Re: Sharing the kids?
my sons are 11 and 8. they have only just had their birthdays. so my youngest is not that far from yours.
of course my children wanted us to stay together.
but the information we gave straight away was, that mum and dad were not happy with eachother.
we asked them in a relaxed atmosphere if they wanted mum and dad to be happy. they answered yes.
so we said for the moment this was best that we should not be together.
the first couple of weeks , well we were all adjusting and after that we fell into place. but then we did not row, this made the atmosphere calmer for our children and my sanity.
mon hubby would call over after work (after 5)to speak to them .
read a story and play.
tue at 6pm, he would collect the children to take them to football.
wednesday, children with me and day of for hubby.
but i did not stop them calling eachother.

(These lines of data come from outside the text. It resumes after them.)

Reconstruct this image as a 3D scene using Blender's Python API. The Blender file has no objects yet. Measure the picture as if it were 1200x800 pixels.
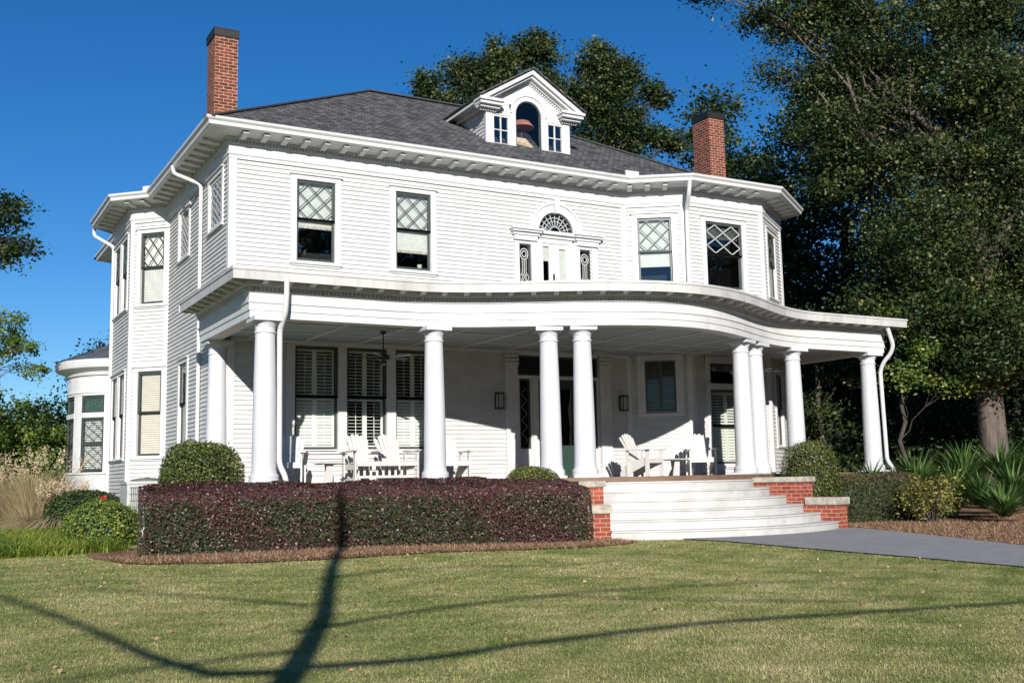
import bpy, bmesh, math, random
import numpy as np
from mathutils import Vector, Matrix
random.seed(7); rng = np.random.default_rng(11)
R = math.radians; PI = math.pi
S = bpy.context.scene; COL = S.collection
# ------------------------------------------------------------------ camera, sky, sun, exposure
F, YAW, PITCH, ROLL = 1254.698, 0.51254, 0.12848, -0.02041
cam_d = bpy.data.cameras.new('camera'); cam = bpy.data.objects.new('camera', cam_d); COL.objects.link(cam)
cam_d.sensor_width = 36; cam_d.lens = F/1200*36; cam_d.clip_end = 3000; cam_d.clip_start = .1
fw = Vector((math.sin(YAW)*math.cos(PITCH), math.cos(YAW)*math.cos(PITCH), math.sin(PITCH)))
rt0 = Vector((math.cos(YAW), -math.sin(YAW), 0)); up0 = rt0.cross(fw)
cr, sr = math.cos(ROLL), math.sin(ROLL)
rt = rt0*cr + up0*sr; up = up0*cr - rt0*sr
cam.matrix_world = Matrix(((rt.x, up.x, -fw.x, -5.643), (rt.y, up.y, -fw.y, -22), (rt.z, up.z, -fw.z, 0), (0, 0, 0, 1)))
S.camera = cam
SUN_AZ, SUN_EL = R(22.5), R(21.3)          # light travels towards +X+Y
W = bpy.data.worlds.new('World'); S.world = W; W.use_nodes = True
nt = W.node_tree; bg = nt.nodes['Background']
sky = nt.nodes.new('ShaderNodeTexSky'); sky.sky_type = 'NISHITA'; sky.sun_disc = False
sky.sun_elevation = SUN_EL; sky.sun_rotation = PI + SUN_AZ
sky.air_density = 1.0; sky.dust_density = 0.1; sky.ozone_density = 5.0; sky.altitude = 900
hs = nt.nodes.new('ShaderNodeHueSaturation'); hs.inputs['Saturation'].default_value = 1.23; hs.inputs['Hue'].default_value = .503
nt.links.new(sky.outputs[0], hs.inputs['Color']); nt.links.new(hs.outputs[0], bg.inputs[0]); bg.inputs[1].default_value = 0.077
sl = bpy.data.lights.new('sun', 'SUN'); so = bpy.data.objects.new('sun', sl); COL.objects.link(so)
sl.energy = 5.0; sl.angle = R(.53); sl.color = (1, .955, .89)
ld = Vector((math.sin(SUN_AZ)*math.cos(SUN_EL), math.cos(SUN_AZ)*math.cos(SUN_EL), -math.sin(SUN_EL)))
so.rotation_euler = ld.to_track_quat('-Z', 'Y').to_euler()
S.view_settings.view_transform = 'Standard'; S.view_settings.look = 'None'
S.view_settings.exposure = 0.50; S.view_settings.gamma = 1.0
S.cycles.max_bounces = 6; S.cycles.transparent_max_bounces = 8

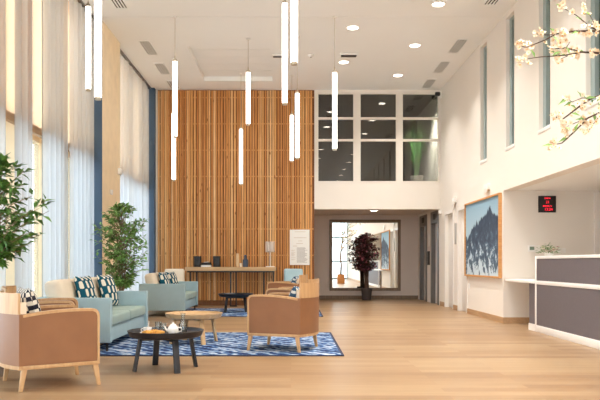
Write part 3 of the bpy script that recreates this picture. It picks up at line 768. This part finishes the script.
def armchair(label, loc, rz):
    t = empty('armchair', label, 'armchair', loc, rz, 'tan leather armchairs'); t.scale = (0.92, 0.97, 1.0)
    prof = side_profile(); inner = off(prof, 0.022)
    for sg in (1, -1):
        y0 = sg * 0.335; y1 = sg * 0.27
        poly = inner + [(-0.31, 0.2)]
        MB().prism(poly, min(y0, y1) + 0.004, max(y0, y1) - 0.004, 0.006).build('side_panel', M['leather'], t)
        strip = prof + inner[::-1]
        MB().prism(strip, min(y0, y1), max(y0, y1), 0.003).build('arm_trim', M['beech'], t)
    o_, i_ = back_arc(-0.03), back_arc(0.03)
    MB().plan(o_, i_, 0.2, 0.60).build('back_panel', M['leather'], t)
    o2, i2 = back_arc(-0.036, 0.325), back_arc(-0.018, 0.325)
    zt = lambda i: 0.765 + 0.0 * (abs(i - 7) / 7) ** 2
    MB().plan(o2, i2, 0.60, zt).build('back_rail', M['beech'], t)
    i3 = back_arc(0.05, 0.25, 0.07); i2b = back_arc(-0.017, 0.29)
    MB().plan(i2b, i3, 0.38, lambda i: 0.69).build('back_cushion', M['cream'], t)
    MB().box((0.03, 0, 0.33), (0.58, 0.53, 0.16), None, 0.035, 3).build('seat', M['leather'], t)
    f = MB(); f.box((0.02, 0.315, 0.185), (0.65, 0.035, 0.03), None, 0.004); f.box((0.02, -0.315, 0.185), (0.65, 0.035, 0.03), None, 0.004); f.box((0.327, 0, 0.185), (0.035, 0.63, 0.03), None, 0.004)
    f.plan(back_arc(-0.03, 0.33), back_arc(0.01, 0.33), 0.17, 0.2)
    f.bx(-0.3, 0.33, -0.3, 0.3, 0.195, 0.21)
    f.build('seat_frame', M['beech'], t)
    for sx in (1, -1):
        for sy in (1, -1):
            m = MB(); x0 = 0.31 if sx > 0 else -0.295
            m.box((0, 0, -0.088), (0.05, 0.04, 0.176), None, 0.004)
            for v in m.bm.verts:
                k = -v.co.z / 0.176
                v.co.x = v.co.x * (1 - 0.4 * k) + sx * 0.03 * k; v.co.y = v.co.y * (1 - 0.35 * k) + sy * 0.012 * k
            m.xf(Matrix.Translation((x0, sy * 0.305, 0.176))); m.build('leg', M['beech'], t)
    return t
ch = armchair('tan leather armchair in the left foreground, nearest the viewer', (-2.01, 5.84, 0), R(33))
dup(ch, 'tan armchair half hidden behind the left foreground armchair, beside the near sofa', (-2.5, 7.08, 0), R(14))
dup(ch, 'tan leather armchair on the near rug with its back to the right', (-0.085, 8.09, ZR), R(160))
dup(ch, 'tan armchair directly behind the armchair on the near rug', (0.02, 10.42, 0), R(165))
dup(ch, 'tan armchair on the far rug near the console table', (-0.08, 13.45, ZR), R(168))

# throw pillows
def pillow(mat, w_, label, loc, rz, tilt, grp):
    m = MB().pillow(w_, w_, 0.15)
    o = m.build('throw_pillow', M[mat], loc=loc, rot=(0, R(tilt), rz)); o.rotation_mode = 'XYZ'
    e = Euler((0, R(tilt), 0)).to_matrix(); z = Euler((0, 0, rz)).to_matrix(); o.rotation_euler = (z @ e).to_euler()
    return tag(o, label, 'pillow', grp)
def at(c, rz, l): v = Matrix.Rotation(rz, 3, 'Z') @ Vector(l); return (c[0] + v.x, c[1] + v.y, l[2])
pillow('mono', 0.40, 'black and cream patterned pillow in the left foreground armchair', at((-2.01, 5.84), R(33), (-0.15, 0.06, 0.605)), R(33), -14, 'patterned armchair pillows')
pillow('blueday', 0.36, 'blue-grey patterned pillow in the armchair on the near rug', at((-0.085, 8.09), R(160), (-0.15, 0.0, 0.565)), R(160), -14, 'patterned armchair pillows')
pillow('blueday', 0.36, 'blue-grey patterned pillow in the farthest tan armchair', at((-0.08, 13.45), R(168), (-0.15, 0.0, 0.58)), R(168), -14, 'patterned armchair pillows')

# ------------------------------------------------------------------ sofas (local: facing +X, length along Y)
def sofa(label, loc, Ls):
    t = empty('sofa', label, 'sofa', loc, 0, 'pale teal sofas')
    a = Ls / 2
    for sg in (1, -1):
        MB().box((0, sg * (a - 0.045), 0.35), (0.86, 0.09, 0.5), None, 0.012, 3).build('arm', M['sofa'], t)
    MB().box((-0.37, 0, 0.35), (0.12, Ls - 0.18, 0.5), None, 0.012, 3).build('back', M['sofa'], t)
    MB().box((0.04, 0, 0.185), (0.7, Ls - 0.18, 0.17), None, 0.01).build('base', M['sofa'], t)
    w_ = (Ls - 0.18) / 2
    for sg in (1, -1):
        MB().box((0.055, sg * w_ / 2, 0.335), (0.73, w_ - 0.008, 0.13), None, 0.03, 3).build('seat_cushion', M['seat'], t)
        MB().box((-0.235, sg * w_ / 2, 0.595), (0.19, w_ - 0.015, 0.4), (0, R(-12), 0), 0.06, 4).build('back_cushion', M['cream'], t)
    for sx in (1, -1):
        for sy in (1, -1): MB().cyl((sx * 0.37, sy * (a - 0.08), 0), 0.014, 0.105, 10).build('leg', M['blackm'], t)
    return t
S1 = (-2.43, 8.78); S2 = (-2.4, 13.93)
sofa('pale teal two-seat sofa on the near rug, behind the left armchairs', (S1[0], S1[1], ZR), 2.04)
sofa('pale teal two-seat sofa on the far rug, near the slat wall', (S2[0], S2[1], ZR), 1.84)
PG = 'teal patterned sofa pillows'
pillow('teal', 0.44, 'teal and cream patterned pillow nearest the viewer on the near sofa', (S1[0] - 0.05, S1[1] - 0.30, 0.63), R(-8), -14, PG)
pillow('teal', 0.44, 'teal and cream patterned pillow at the far end of the near sofa', (S1[0] - 0.04, S1[1] + 0.68, 0.63), R(-10), -16, PG)
pillow('teal', 0.42, 'teal and cream patterned pillow at left on the far sofa', (S2[0] - 0.05, S2[1] - 0.35, 0.62), R(-10), -14, PG)
pillow('teal', 0.42, 'teal and cream patterned pillow at right on the far sofa', (S2[0] - 0.03, S2[1] + 0.45, 0.62), R(-14), -18, PG)

# small upholstered chairs against the slat wall (facing -Y)
def side_chair(label, loc, mat, rz=0.0):
    t = empty('lounge_chair', label, 'chair', loc, rz, 'small chairs by the slat wall')
    MB().box((0, 0.24, 0.60), (0.44, 0.09, 0.55), (R(-9), 0, 0), 0.05, 4).build('backrest', M[mat], t)
    MB().box((0, -0.03, 0.40), (0.48, 0.50, 0.12), None, 0.04, 3).build('seat', M[mat], t)
    for sx in (1, -1):
        for sy in (-0.2, 0.17): MB().tube([(sx * 0.17, sy, 0.36), (sx * 0.2, sy * 1.15, 0)], [0.016, 0.011], 8).build('leg', M['beech'], t)
side_chair('cream upholstered chair between the far sofa and the console table', ((175 - 291) / 45.3, 15.3, 0), 'cream', R(6))
side_chair('pale blue upholstered chair below the white poster', ((292.5 - 291) / 44.6 + 0.02, 15.7, 0), 'sofa')

# ------------------------------------------------------------------ round coffee tables
def coffee_table(label, loc, mat, rz):
    t = empty('coffee_table', label, 'coffee table', loc, rz, 'round tray coffee tables')
    H = 0.35
    MB().lathe([(0, H - 0.045), (0.305, H - 0.045), (0.335, H - 0.034), (0.356, H + 0.018), (0.348, H + 0.02), (0.33, H - 0.008), (0.315, H - 0.013), (0, H - 0.013)], seg=56, close=False).build('tray_top', M[mat], t)
    r = MB(); r.box((0, 0, H - 0.058), (0.48, 0.05, 0.026), (0, 0, R(45))); r.box((0, 0, H - 0.06), (0.48, 0.05, 0.026), (0, 0, R(-45))); r.build('cross_brace', M[mat], t)
    for k in range(4):
        a = R(45 + 90 * k); m = MB()
        m.box((0, 0, 0), (0.026, 0.055, H - 0.045), None, 0.003)
        m.xf(Matrix.Rotation(a, 4, 'Z') @ Matrix.Translation((0.275, 0, (H - 0.043) / 2)) @ Matrix.Rotation(R(-11), 4, 'Y'))
        for v in m.bm.verts:
            if v.co.z < 0.03: v.co.z = max(0, v.co.z if v.co.z > 0.012 else 0.0)
        m.build('leg', M[mat], t)
    return t
TB = (-1.18, 6.6)
coffee_table('black round tray coffee table in front, holding tea things', (TB[0], TB[1], 0), 'black', R(-15))
coffee_table('light wood round coffee table on the near rug behind the black one', (-1.21, 8.72, ZR), 'oak', R(-15))
coffee_table('black round coffee table on the far rug before the console table', (-1.12, 14.2, ZR), 'black', R(5))
TT = 0.338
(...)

thur 6pm, hubby would pick them up . children on this day go to a local club and hubby would take them and pick them up and bring them home at 8.30. as they had club at separate times. they each had their own time with dad. so youngest was 6-7pm and oldest child went 7 til 8.30.
friday - we alternated each week. incase either of us wanted to go out.
saturday - hubby would collect boys from 10 am for football and bring them back by 1pm. hubby would have his own time after that.
if i went out on a saturday he would come back to look after the boys.
he would then sleep on the settee.
sunday - if it was a good day, we would take the boys out. we did this to help our sons adjust , and realise that mum and dad would always be there for them. not ever sunday. but if weather awful - we would stay in and play games. hubby and i would only go out for about an hr and he would prob stay for 2 hr if we had bad weather.
i promise you , this ws the routine that our children suggested and it worked for them.
my hubby and i have split up a few times over the yrs.
b 4 we never told them, kept it from them.
and they reacted differently because they did not understand. they were upset alot.
but they were not even half as upset and this ws the worst issue for which we split over.
ok its trial and error with most things we do, until we find the correct way that suits our needs.